Na Itália multicultural e multirreligiosa, os custos sociais, e gostaria de acrescentar econômicos, do analfabetismo são muito altos: pensemos nos "incidentes culturais", determinados pela ignorância, que determinam preconceito e, portanto, dilaceram a coesão social. Não saber gerir a alimentação halal ou kosher em uma cantina de escola tem um custo social, assim como ignorar o valor cultural e espiritual de um local de culto, ridicularizar roupas ou comportamentos de tipo religioso ou ignorar as diversidades religiosas em matéria de sepultamento.

Pior ainda quando, por razões políticas, o preconceito se entrelaça à ignorância e se acaba alimentando campanhas de intolerância em relação a esta ou aquela comunidade religiosa. Uma sociedade dilacerada funciona mal, e essa disfunção tem um custo, também econômico. Além disso, é difícil valorizar o excepcional patrimônio artístico italiano se perdemos as chaves interpretativas que nos permitem entendê-lo e apreciá-lo.

O relatório não se limita a denunciar a situação, mas também oferece uma série de instrumentos para "tratar" o analfabetismo religioso. De que instrumentos se trata?

O analfabetismo religioso dos italianos têm raízes antigas, provavelmente relacionadas com o predomínio de uma espiritualidade devocional e convencional, em vez de uma fé consciente amadurecida no confronto com a Bíblia. Para superar esse déficit que vem de longe, então, não há atalhos fáceis: há um problema que diz respeito à escola, obviamente, e seria interessante se falássemos disso com serenidade, mas também com severidade, dados os resultados que temos à nossa frente.
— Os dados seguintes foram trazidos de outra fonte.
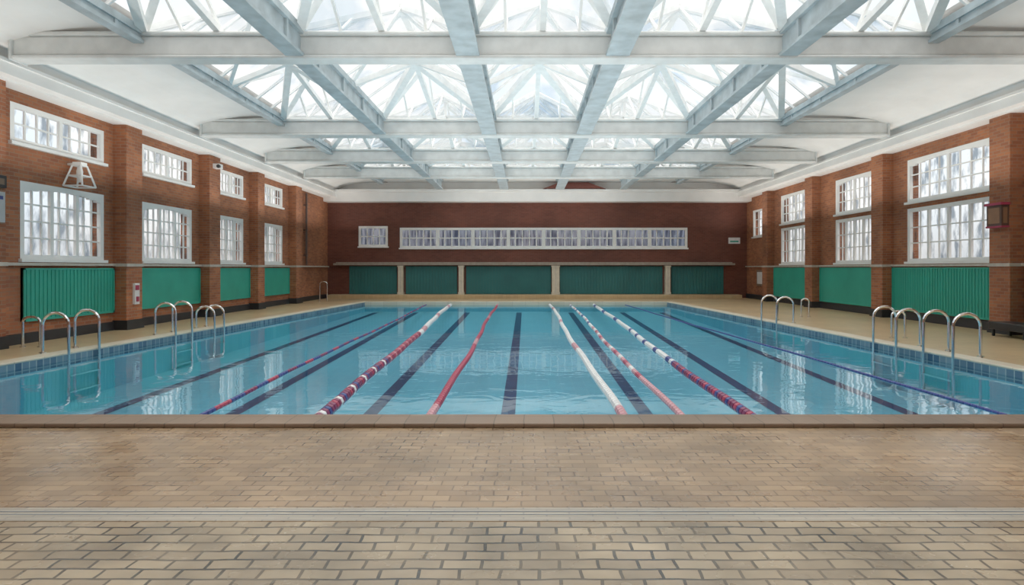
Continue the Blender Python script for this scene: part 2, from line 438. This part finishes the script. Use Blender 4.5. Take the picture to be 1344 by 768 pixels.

Mas também há um problema das universidades, assim como há uma enorme questão que diz respeito à informação religiosa, vítima de um complexo vaticanocêntrico que esconde ignorâncias abissais sobre o mundo cristão, assim como sobre as outras tradições. Mas há uma responsabilidade das próprias comunidades religiosas, que hoje se esforçam para comunicar – até mesmo dentro delas – os conteúdos essenciais da sua identidade. Elas também, talvez, perdidas entre as névoas desse anômalo pluralismo secularizante.